По всем вышеперечисленным причинам право суверена на убийство не подчиняется никаким правилам в колониях. В колониях суверен может убивать в любое время и любым способом. Колониальная война не подчиняется правовым и институциональным нормам. Она не является юридически кодифицированной деятельностью. Вместо этого колониальный террор постоянно переплетается с порожденными колонистами фантазиями о дикой природе, смерти и вымыслах, создавая эффект реального. Мир не обязательно является естественным результатом колониальной войны. На самом деле, различие между войной и миром не выдерживается. Колониальные войны задумываются как выражение абсолютной враждебности завоевателя к абсолютному врагу. Все проявления войны и враждебности, которые европейское правовое воображение отодвинуло на задворки, находят место для возрождения в колониях. Здесь рушится фикция различия между "целями" и "средствами" войны, а также фикция, согласно которой война - это управляемое правилами соревнование, в отличие от чистой бойни без риска или инструментального оправдания. Поэтому становится тщетной попытка разрешить один из неразрешимых парадоксов войны, который так хорошо уловил Александр Кожев в своем переосмыслении гегелевской "Феноменологии духа": ее одновременный идеализм и очевидную бесчеловечность.
Некровласть и оккупация в поздней современности
Вышеизложенные идеи, как можно подумать, относятся к далекому прошлому. Действительно, в прошлом имперские войны имели целью уничтожение местных властей, размещение войск и установление новых моделей военного контроля над гражданским населением. Группа местных вспомогательных войск могла помогать в управлении завоеванными территориями, присоединенными к империи. В рамках империи статус, присвоенный побежденному населению, закреплял его опустошение. В этих конфигурациях насилие представляло собой первоначальную форму права, а исключение - структуру суверенитета. Империализм также включает в себя некоторые ключевые технологии (канонерская лодка, хинин, пароходные линии, подводные телеграфные кабели, колониальные железные дороги).
Сама колониальная оккупация заключалась в захвате, разграничении и установлении контроля над географической территорией, в написании нового набора социальных и пространственных отношений на земле. Формирование новых пространственных отношений (территориализация) в конечном счете сводилось к созданию границ и иерархий, зон и анклавов; подрыву существующих механизмов собственности; дифференцированной классификации людей; добыче ресурсов; и, наконец, созданию большого резерва культурных образов.
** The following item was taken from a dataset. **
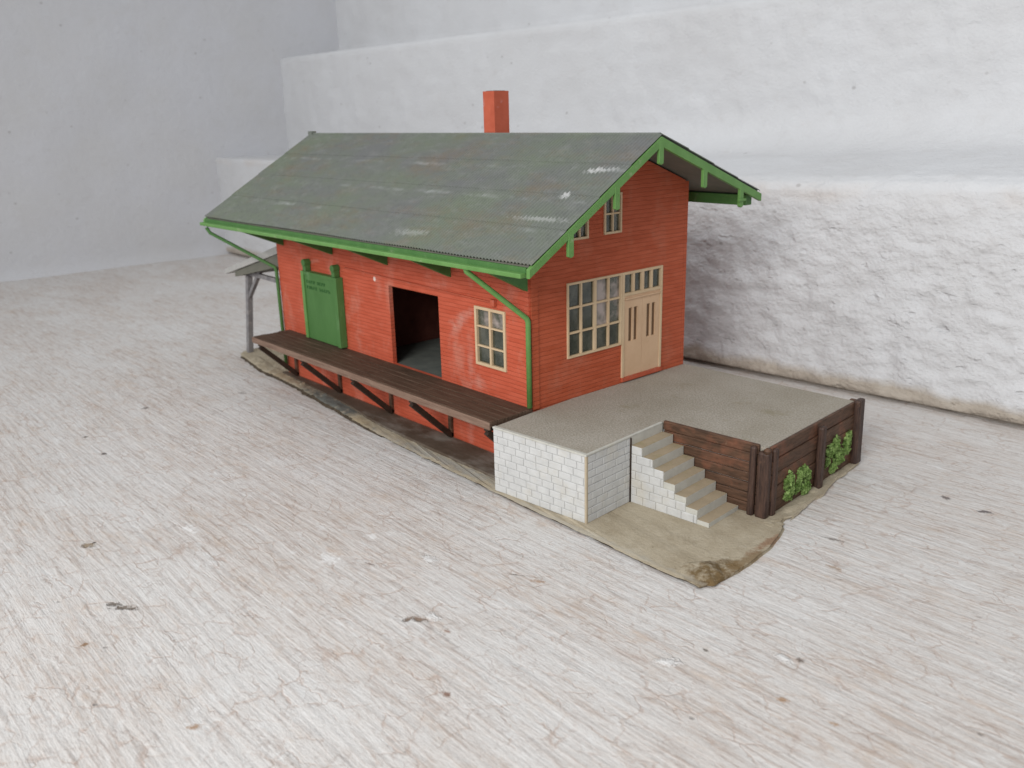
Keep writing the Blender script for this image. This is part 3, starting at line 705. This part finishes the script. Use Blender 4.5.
# deck
mb = MB()
deck = [(A0, B1 + .006), (A1 - .006, B1 + .006), (A1 - .006, B3 + .010), (A1 + .002, B3 + .0165), (A2 - .018, B3 + .0165), (A2 - .016, B4 - .03), (-.06, B4 + .02), (-.06, .96), (.028, .95), (.016, -.01)]
mb.prism([(x, y, -.03) for x, y in deck], (0, 0, .030)); obj('ramp_deck', mb, M['slab'], rp, xf=RP)
# core masonry (joint colour) with the blocks standing proud of it
mb = MB(); mb.box(A0 + .003, A1 - .004, B1 + .004, B3 - .006, BASE - .003, -.031); mb.box(A0 + .05, A2 - .03, B3 + .013, B4 - .02, BASE - .003, -.032)
obj('ramp_core', mb, M['mortar'], rp, xf=RP)
def blocks(u0, u1, z0, z1_, put, rows, wmean, seed, clipf=None):
    """coursed stone blocks over a face; put(u, z, depth) gives the point"""
    rb = random.Random(seed); mb = MB(); hrow = (z1_ - z0) / rows
    for r in range(rows):
        za, zb = z0 + hrow * r, z0 + hrow * (r + 1); u = u0 - (wmean * .5 if r % 2 else 0) - rb.uniform(0, .01)
        lim = clipf((za + zb) / 2 + hrow * .3) if clipf else u1
        while u < lim - .004:
            w = wmean * rb.uniform(.88, 1.14); a, b = max(u, u0), min(u + w, lim); u += w
            if b - a < .008: continue
            g = .0006; d = .0020 * rb.uniform(.85, 1.15); q = .0022
            a += g; b -= g; c, e_ = za + g, zb - g
            mb.hexa([put(a, c, 0), put(b, c, 0), put(b, e_, 0), put(a, e_, 0), put(a + q, c + q, d), put(b - q, c + q, d), put(b - q, e_ - q, d), put(a + q, e_ - q, d)])
    return mb
zt = -.004
obj('stone_wall', blocks(A0, A1 - .008, BASE, zt, lambda u, z, d: (u, B1 + .0020 - d, z), 9, .060, 1), M['stone'], rp, xf=RP)
obj('stone_wall', blocks(B1 + .008, B2, BASE, zt, lambda u, z, d: (A1 - .0020 + d, u, z), 9, .060, 2), M['stone'], rp, xf=RP)
mb = MB(); mb.box(A1 - .009, A1 + .0005, B1 + .0, B1 + .010, BASE, zt + .002); obj('corner_seam', mb, M['quoin'], rp, xf=RP, bevel=.002)
mb = MB(); mb.box(A0, A1 - .010, B1 - .003, B1 + .014, -.0035, .004); mb.box(A1 - .0095, A1 + .002, B1 - .003, B3 - .002, -.0035, .004); obj('coping', mb, M['riser'], rp, xf=RP, bevel=.0015)
mb = MB(); mb.box(A1 - .004, A1 + .0016, B2 + .004, B3 - .001, -.045, -.0036); obj('top_riser', mb, M['riser'], rp, xf=RP)
# stair
NS = 7; TD = .0505; RH = .0362
sc = bpy.data.objects.new('stair', None); link(sc, rp, tuple(RP((A1, .12, BASE)))); sc.empty_display_size = .03
# one mesh: treads tan, risers pale
mb = MB(); Bs, Be = B2 + .003, B3 - .001
for k in range(NS):
    xa = A1 + .002 + TD * k; xb = A1 + .002 + TD * (k + 1) + .0; zt_ = -RH * (k + 1)
    mb.add([(xa - .001, Bs, zt_), (xb, Bs, zt_), (xb, Be, zt_), (xa - .001, Be, zt_)], [(0, 1, 2, 3)], 1)
    zl = max(-RH * (k + 2), BASE - .002) if k < NS - 1 else BASE - .002
    mb.add([(xb, Bs, zl), (xb, Be, zl), (xb, Be, zt_), (xb, Bs, zt_)], [(0, 1, 2, 3)], 0)
    mb.add([(xa, Bs, BASE - .002), (xb, Bs, BASE - .002), (xb, Bs, zt_), (xa, Bs, zt_)], [(0, 1, 2, 3)], 0)
    mb.add([(xa, Be, BASE - .002), (xb, Be, BASE - .002), (xb, Be, zt_), (xa, Be, zt_)], [(0, 1, 2, 3)], 0)
so = obj('stair_treads', mb, [M['riser'], M['tread']], rp, xf=RP)
bpy.data.objects.remove(sc)
def clipf(z):
    k = int(-z / RH); return A1 + .002 + TD * max(0, min(NS, k))
obj('stair_side', blocks(A1 + .004, 9, BASE, -RH, lambda u, z, d: (u, B2 + .0014 - d, z), 7, .058, 3, clipf), M['stone'], rp, xf=RP)
mb = MB(); mb.box(A1 + .0, A1 + .004, B2 - .004, B2 + .002, BASE, -.006); obj('stair_joint', mb, M['black'], rp, xf=RP)
# plank retaining walls
rl = random.Random(5)
NPK = 7; ph = (.010 - BASE) / NPK
for k in range(NPK):
    mb = MB(); za = BASE + ph * k + .001; zb = za + ph - .002; o_ = rl.uniform(-.002, .003)
    mb.box(A1 + .003, A2 - .045, B3 + .003 + o_, B3 + .016, za, zb); obj('plank', mb, M['log'], rp, xf=RP, bevel=.004)
for k in range(5):
    hh = (.012 + .262) / 5; za = BASE + hh * k + .001; zb = za + hh - .002; o_ = rl.uniform(-.003, .003)
    mb = MB(); mb.box(A2 - .016, A2 + o_, B3 + .025, B4, za, zb); obj('plank', mb, M['log'], rp, xf=RP, bevel=.004)
mb = MB(); mb.box(A2 - .040, A2 - .016, B4 - .02, B4 + .0, BASE, .0); obj('plank', mb, M['log'], rp, xf=RP)
def rpost(x0, x1_, y0, y1_, z1__, skew=0):
    mb = MB(); z0 = BASE - .004
    mb.hexa([(x0, y0, z0), (x1_, y0, z0), (x1_, y1_, z0), (x0, y1_, z0), (x0 + skew, y0 + .002, z1__), (x1_ + skew, y0 + .002, z1__), (x1_ + skew, y1_ - .002, z1__ + .002), (x0 + skew, y1_ - .002, z1__)])
    obj('post', mb, M['post'], rp, xf=RP, bevel=.009)
rpost(A2 - .075, A2 - .048, B3 - .018, B3 + .006, .004)
rpost(A2 - .042, A2 + .004, B3 - .014, B3 + .022, -.012)
rpost(A2 - .012, A2 + .012, B3 + .026, B3 + .058, -.006)
rpost(A2 + .002, A2 + .028, .600, .640, -.012)
rpost(A2 - .004, A2 + .026, B4 - .058, B4 + .002, .012, -.004)
mb = MB(); mb.tube([(A2 - .012, B3 + .002, -.014), (A2 - .004, B3 + .002, .002)], [.016, .010], 10); obj('post_top', mb, M['log'], rp, xf=RP, smooth=True)
# foam bushes
def bush(y0, y1_, z0, z1_, n, seed):
    rb = random.Random(seed); mb = MB(); cl = [(rb.uniform(y0, y1_), rb.uniform(z0, z1_), rb.uniform(.018, .034)) for _ in range(20)]
    for _ in range(n):
        cy_, cz_, rr = rb.choice(cl); a = rb.uniform(0, PI); b = rb.uniform(0, 2 * PI); q = rr * rb.uniform(.5, 1)
        p = Vector((A2 + .002 + abs(math.cos(a)) * q * .45, min(y1_ + .01, max(y0, cy_ + q * math.sin(a) * math.cos(b))), max(BASE + .002, cz_ + q * math.sin(a) * math.sin(b))))
        s_ = rb.uniform(.004, .008); u = Vector((rb.gauss(0, 1), rb.gauss(0, 1), rb.gauss(0, 1))).normalized(); w = u.cross(Vector((rb.gauss(0, 1), rb.gauss(0, 1), rb.gauss(0, 1)))).normalized()
        v = u.cross(w)
        mb.add([p + (u + w * .5) * s_, p + (w - u * .6) * s_, p - (u + w) * s_ + v * s_ * .6, p + (u * .5 - w) * s_], [(0, 1, 2, 3)])
    return obj('bush', mb, M['leaf'], rp, xf=RP)
bush(.35, .575, -.255, -.16, 2000, 1)['label'] = 'green foam bush between the corner post and the middle post'
bush(.70, .90, -.25, -.125, 2000, 2)['label'] = 'green foam bush between the middle post and the far post'
for q in [(.965, .47, .03, .12, .012, 8.1), (.93, .66, .03, .05, .014, 1.9), (.91, .86, .03, .12, .010, 2.9)]: lumps('scatter_mound', [q], M['base'])

# lean-to at the far end -----------------------------------------------
an = bpy.data.objects.new('lean_to', None); link(an, root, (-2.5, .4, BASE)); an['label'] = 'grey lean-to canopy on thin posts at the far end'; an.empty_display_size = .05
mb = MB(); o1 = Vector((-2.925, 0, .243)); i1 = Vector((XW - .006, 0, .448)); tk = Vector((0, 0, .044))
mb.hexa([o1, i1, i1 + Vector((0, .85, 0)), o1 + Vector((0, .85, 0)), o1 + tk * .75, i1 + tk, i1 + Vector((0, .85, 0)) + tk, o1 + Vector((0, .85, 0)) + tk * .75], 0)
obj('canopy_roof', mb, M['annexroof'], an, bevel=.003)
mb = MB(); dn = Vector((0, .012, -.004))
mb.hexa([o1 + Vector((.13, .012, -.002)), i1 + Vector((-.0, .012, -.075)), i1 + Vector((0, .84, -.075)), o1 + Vector((.13, .84, -.002)), o1 + Vector((.13, .012, .030)), i1 + Vector((0, .012, -.002)), i1 + Vector((0, .84, -.002)), o1 + Vector((.13, .84, .030))])
obj('canopy_underside', mb, M['under'], an)
for yq in (.067, .76):
    tp = Vector((-2.714, yq, .255)); bt = Vector((-2.826, yq, BASE - .004))
    mb = MB(); mb.bar(bt, tp, .034, .034, up=(0, 1, 0)); obj('post', mb, M['greywood'], an, bevel=.002)
    mb = MB(); mb.bar(tp + Vector((-.03, 0, .012)), (XW - .002, yq, .262), .022, .026, up=(0, 0, 1)); obj('beam', mb, M['greywood'], an)
    mb = MB(); mb.bar((-2.745, yq, .10), (-2.52, yq, .325), .022, .024, up=(0, 1, 0)); obj('brace', mb, M['greywood'], an); mb = MB(); mb.bar((XW - .006, yq, .09), (-2.30, yq, .255), .022, .024, up=(0, 1, 0)); obj('brace', mb, M['greywood'], an)
mb = MB(); mb.bar((-2.724, .03, .268), (-2.724, .80, .268), .026, .026); obj('beam', mb, M['greywood'], an)

# ------------------------------------------------------------------ light
w = bpy.data.worlds.new('World'); S.world = w; w.use_nodes = True
N_ = w.node_tree; bg = N_.nodes['Background']
tc = N_.nodes.new('ShaderNodeTexCoord'); dt = N_.nodes.new('ShaderNodeVectorMath'); dt.operation = 'DOT_PRODUCT'
N_.links.new(tc.outputs['Generated'], dt.inputs[0]); dt.inputs[1].default_value = Vector((-.30, -.82, .48)).normalized()
mr = N_.nodes.new('ShaderNodeMapRange'); mr.interpolation_type = 'SMOOTHSTEP'; N_.links.new(dt.outputs['Value'], mr.inputs[0])
for k_, v_ in enumerate((-.5, .9, .30, 1.12)): mr.inputs[k_ + 1].default_value = v_
N_.links.new(mr.outputs[0], bg.inputs[1]); bg.inputs[0].default_value = (.95, .975, 1, 1)
def area(name, loc, target, size, power, col):
    L = bpy.data.lights.new(name, 'AREA'); L.shape = 'RECTANGLE'; L.size, L.size_y = size; L.energy = power; L.color = col
    o = bpy.data.objects.new(name, L); COL.objects.link(o); o.location = loc
    o.rotation_euler = (Vector(target) - Vector(loc)).to_track_quat('-Z', 'Y').to_euler(); return o
area('key_light', (3.0, -6.9, 4.0), (-.4, .9, .2), (3.2, 2.4), 520, (1, .985, .96))  # soft area lamp added out of view, lights from the right front

# ------------------------------------------------------------------ camera
cam = bpy.data.cameras.new('camera'); co = bpy.data.objects.new('camera', cam); COL.objects.link(co); S.camera = co
yaw, pit, rol = .854453, -.294010, -.025090
fw = Vector((-math.sin(yaw) * math.cos(pit), math.cos(yaw) * math.cos(pit), math.sin(pit))); rt_ = Vector((math.cos(yaw), math.sin(yaw), 0)); up = rt_.cross(fw)
r2 = rt_ * math.cos(rol) + up * math.sin(rol); u2 = -rt_ * math.sin(rol) + up * math.cos(rol)
mm = Matrix((r2, u2, -fw)).transposed().to_4x4(); mm.translation = (2.640174, -2.405395, 1.201158); co.matrix_world = mm
cam.sensor_width = 36; cam.lens = 897.31 / 1024 * 36; cam.clip_start = .01; cam.clip_end = 200
cam.dof.use_dof = True; cam.dof.focus_distance = 3.35; cam.dof.aperture_fstop = 2.2

for o in S.objects:
    if '_w' in o: del o['_w']
S.view_settings.view_transform = 'Standard'; S.view_settings.look = 'None'; S.view_settings.exposure = -.26; S.view_settings.gamma = 1
S.render.engine = 'CYCLES'
S.cycles.max_bounces = 6; S.cycles.diffuse_bounces = 3; S.cycles.glossy_bounces = 2; S.cycles.transparent_max_bounces = 6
Эти образы наполняли смыслом установление различных прав для различных категорий людей, прав с различными целями, но существующих в одном и том же пространстве, - короче говоря, осуществление суверенитета. Таким образом, пространство было сырьем для суверенитета и насилия, которое он в себе несет. Суверенитет означал оккупацию, а оккупация - низведение колонизированных в третью зону между субъектностью и объектностью.
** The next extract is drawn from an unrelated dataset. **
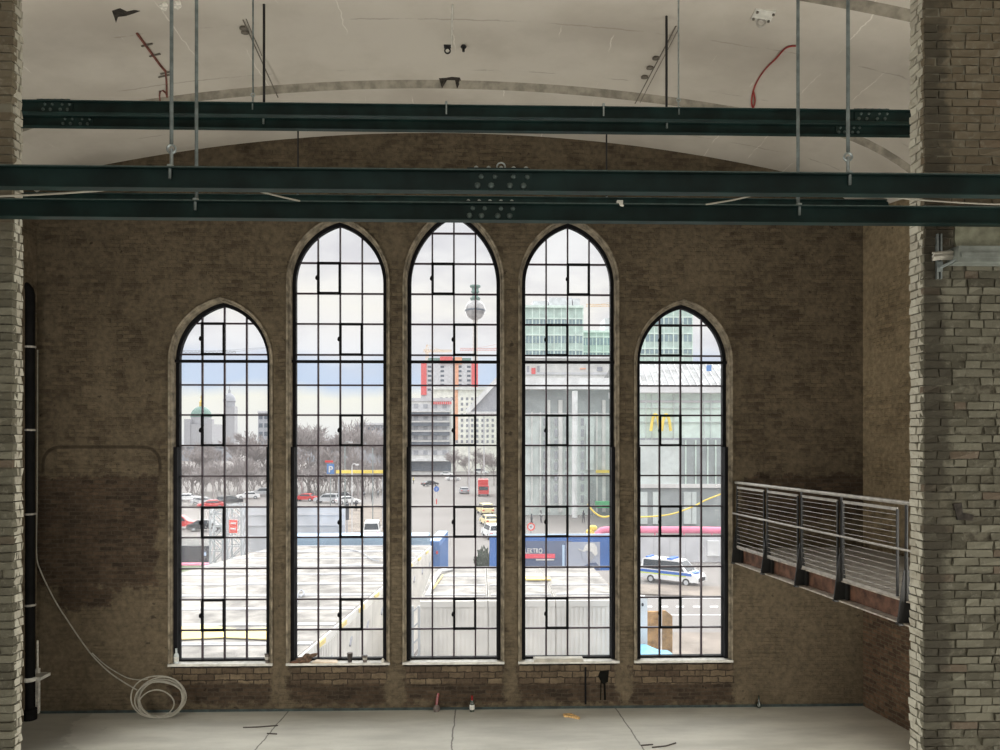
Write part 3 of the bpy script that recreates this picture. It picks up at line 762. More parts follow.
for a, b in PAN:
    ya, yb = wy(a), wy(b); o = -.03
    for z in (zt_, zb2): fr = MB(); fr.bar(P(ya, z, o), P(yb, z, o), .02, .045); fo = fr.build('panel_rail', M['rail'], wk)
    for y in (ya, yb): st = MB(); st.bar(P(y, zb2, o), P(y, zt_, o), .03, .03, (0, 1, 0)); st.build('panel_stile', M['raildark'], wk)
    wr = MB()
    for i in range(1, 15):
        z = zb2 + (zt_ - zb2)*i/15; wr.tube([P(ya, z, o), P(yb, z, o)], .0045, 5)
    wr.build('wires', M['rail'], fo)

# ------------------------------------------------------------------ right pier fittings
yf = PY0 - .02
ct = thing('cable_duct', 'grey cable duct with cut cable ends bracketed to the right pier', 'duct', W(965, 255, yf))
m = MB(); a, b = W(948, 250, yf), W(1010, 266, yf); m.box(a.x, pxr + 1.22, PY0 - .17, PY0 - .005, b.z, a.z); m.box(a.x + .02, pxr + 1.2, PY0 - .18, PY0 - .17, (a.z + b.z)/2 - .03, (a.z + b.z)/2 + .01); m.build('duct', M['tray'], ct)
m = MB()
for i in range(7):
    z = zat(940, 256, yf) + (i - 3)*.013; m.tube([(a.x + .08, PY0 - .06 - .012*(i % 3), z), (W(935, 250, yf).x, PY0 - .08 - .012*(i % 3), z - .004*i), (W(928.5, 250, yf).x, PY0 - .08 - .01*(i % 3), z - .01 - .003*i)], .011, 6)
m.build('cable_ends', M['cable_grey'], ct, True)
m = MB(); xx = W(939, 250, yf).x; m.box(xx - .022, xx - .008, PY0 - .03, PY0, zat(939, 279, yf), zat(939, 234, yf)); m.box(xx + .010, xx + .024, PY0 - .03, PY0, zat(939, 279, yf), zat(939, 234, yf))
m.build('slotted_rail', M['galv'], ct)
m = MB(); m.bar((xx, PY0 - .04, zat(939, 268, yf)), (W(955, 250, yf).x, PY0 - .16, zat(955, 260, yf)), .05, .012); m.bar((xx, PY0 - .03, zat(939, 262, yf)), (xx, PY0 - .03, zat(939, 272, yf)), .05, .01); m.build('bracket', M['galv'], ct)
m = MB(); poly = [(W(x, y, yf).x, W(x, y, yf).z) for x, y in ((956, 224), (1012, 224), (1012, 249), (958, 250), (955, 240))]
m.prism(poly, PY0 - .016, PY0 + .01); tag(m.build('plaster_patch', pm('grey_plaster_patch', (.30, .30, .22), .9, 0, .2, 9, .3, .15)), 'smooth grey plaster patch on the right pier above the cable duct', 'plaster')
m = MB(); m.prism([(W(x, y, yf).x, W(x, y, yf).z) for x, y in ((954, 504), (962, 503), (963, 513), (974, 515), (973, 521), (958, 520))], PY0 - .018, PY0 + .01); tag(m.build('brick_hole', M['hole']), 'dark cavity of missing bricks in the right pier', 'hole')
m = MB(); m.bar((xright(13.5) - .01, 13.5, zat(863, 325, D) - .2), (xright(12.8) - .01, 12.8, zat(863, 325, D) - .17), .02, .03); tag(m.build('iron_strip', M['strip']), 'thin dark iron strip on the brown right wall', 'strip')

# ------------------------------------------------------------------ things on the sills and on the floor
zs = ZS - .012
def sillx(x): return W(x, 655, D + .06).x
def bottle(x, y_, zb, h, r, nm, label, mats, cat='bottle'):
    root = thing(nm, label, cat, (x, y_, zb))
    m = MB(); m.lathe((x, y_, zb), [(r*.9, 0), (r, .02), (r, h*.52), (r*.85, h*.60), (r*.38, h*.72), (r*.36, h*.94)], 14); m.build('body', M[mats[0]], root, True)
    m = MB(); m.lathe((x, y_, zb + h*.66), [(r*.42, 0), (r*.42, h*.30), (r*.46, h*.31), (r*.46, h*.34)], 12); m.build('neck_foil', M[mats[1]], root, True)
    m = MB(); m.lathe((x, y_, zb + h*.14), [(r*1.02, 0), (r*1.02, h*.30)], 14); m.build('paper_label', M[mats[2]], root, True)
    return root
b_ = bottle(W(472, 706, D - .12).x, D - .12, 0, .335, .052, 'wine_bottle', 'red necked bottle with pale label standing upright at the wall foot', ('bottle', 'paint_red', 'paper'))
x_ = W(436.5, 706, D - .12).x
t_ = thing('paint_brush', 'red handled brush leaning on the wall left of the red necked bottle', 'brush', (x_, D - .12, 0))
m = MB(); m.tube([(x_, D - .08, .12), (x_ + .01, D - .03, .24), (x_ + .03, D - .012, .36)], [.03, .028, .022], 8); m.build('handle', M['paint_red'], t_, True)
m = MB(); m.lathe((x_, D - .10, 0), [(.055, 0), (.075, .05), (.06, .11), (.03, .14)], 10); m.build('bristles', M['cup'], t_, True)
m = MB(); xg = W(759, 706, D - .08).x; m.lathe((xg, D - .07, 0), [(.03, 0), (.055, .03), (.05, .10), (.02, .14), (.018, .24), (.026, .26)], 10); tag(m.build('small_bottle', M['bottle'], None, True), 'small dark bottle on the floor below the walkway', 'bottle')
pb = bottle(sillx(176.5), D + .05, zs, .31, .05, 'plastic_bottle', 'cloudy plastic bottle at the left end of the first sill', ('clearplastic', 'clearplastic', 'paper'))
def cup(x, h, r, mat, label, lid=True):
    X = sillx(x); root = thing('paper_cup', label, 'cup', (X, D + .04, zs))
    m = MB(); m.lathe((X, D + .04, zs), [(r*.72, 0), (r, h*.92)], 14); m.build('body', M[mat], root, True)
    m = MB(); m.lathe((X, D + .04, zs + h*.92), [(r*1.08, 0), (r*1.08, h*.05), (r*.9, h*.08)], 14); m.build('rim' if not lid else 'lid', M['cupd' if mat == 'cup' else 'cup'], root, True)
    m = MB(); m.lathe((X, D + .04, zs + h*.35), [(r*.84, 0), (r*.93, h*.3)], 14); m.build('sleeve', M['board' if mat == 'cup' else 'cupd'], root, True)
cup(267.5, .20, .055, 'cup', 'grey paper cup at the right end of the first sill')
cup(350, .20, .06, 'cupd', 'taller dark coffee cup on the second sill')
cup(365, .145, .055, 'cup', 'shorter grey paper cup on the second sill')
m = MB(); m.lathe((sillx(383), D + .05, zs), [(.03, 0), (.04, .03), (.02, .06), (.015, .07)], 10); tag(m.build('bottle_cap', M['plate']), 'small white crumpled cap at the right end of the second sill', 'litter')
# crumpled bag
bm = bmesh.new(); bmesh.ops.create_icosphere(bm, subdivisions=3, radius=1)
mv = MB(); vs = []
for v in bm.verts:
    a = v.co; k = 1 + .22*sin(7*a.x + 3*a.z) + .18*sin(9*a.y - 5*a.x) + .12*random.uniform(-1, 1)
    vs.append((sillx(306) + a.x*.18*k + .04*a.z, D + .03 + a.y*.09*k, zs + max(0, .07 + a.z*.10*k + .06*a.x)))
mv.add(vs, [tuple(v.index for v in f.verts) for f in bm.faces]); bm.free()
tag(mv.build('crumpled_bag', M['crumple']), 'crumpled brown paper bag at the left end of the second sill', 'bag')
m = MB(); m.prism([(sillx(290), zs), (sillx(300), zs), (sillx(299), zs + .05), (sillx(292), zs + .03)], D - .03, D + .08); tag(m.build('broken_brick', M['rust']), 'small broken brick piece beside the crumpled bag', 'brick')
m = MB(); m.prism([(sillx(312), zs), (sillx(338), zs), (sillx(336), zs + .025), (sillx(316), zs + .035)], D - .055, D + .12); tag(m.build('cardboard_sheet', M['cardboard']), 'pale flat cardboard sheet lying on the second sill', 'cardboard')
x0, x1 = W(534, 656, D - .1).x, W(583.5, 656, D - .1).x
m = MB(); m.box(x0, x1, D - .10, D + .13, zs + .0, zs + .055); m.box(x0 + .03, x1 - .03, D - .07, D + .1, zs + .055, zs + .07); tag(m.build('wooden_board', M['board']), 'grey board lying across the fourth sill', 'board')
def flat(pts, label, name, mat, cat, t=.012):
    m = MB(); P_ = [G(x, y, 0) for x, y in pts]; m.prism([(p.x, p.y) for p in P_], .0, t, 'z'); return tag(m.build(name, mat), label, cat)
flat([(563, 715), (571, 714.5), (580, 718.5), (579, 719.5), (572, 718), (564, 717)], 'curled dry yellow leaf on the floor below the fourth window', 'dry_leaf', M['leaf'], 'leaf', .03)
def stick(pts, label):
    m = MB(); m.tube([G(x, y, 0) + Vector((0, 0, .012)) for x, y in pts], .012, 6); tag(m.build('wood_stick', M['twig'], None, True), label, 'stick')
stick([(243, 728), (258, 727.5), (278, 726)], 'longer dark stick on the floor below the gap between first two windows')
stick([(267, 734), (277, 734.5)], 'short dark stick just in front of the longer stick on the left floor')
stick([(641, 746), (653, 745)], 'straight short splinter on the floor, left of the bent stick')
stick([(652, 748), (666, 746.5), (676, 743.5)], 'bent dark stick on the floor below the rightmost window')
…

Так было в случае с режимом апартеида в Южной Африке. Здесь структурной формой был тауншип, а хоумленды стали резервациями (сельскими базами), с помощью которых можно было регулировать поток трудовых мигрантов и сдерживать африканскую урбанизацию. Как показала Белинда Боззоли, тауншип в особенности был местом, где "жестокое угнетение и бедность испытывались на расовой и классовой основе". Как социально-политическая, культурная и экономическая структура, тауншип представлял собой особый пространственный институт, научно спланированный для целей контроля. Функционирование "родных земель" и тауншипов предполагало жесткие ограничения для чернокожих на производство продукции для рынков белых районов, прекращение землевладения чернокожих, за исключением зарезервированных районов, запрет на проживание чернокожих на белых фермах (за исключением слуг, работающих у белых), контроль за притоком городского населения, а позднее и отказ африканцам в гражданстве.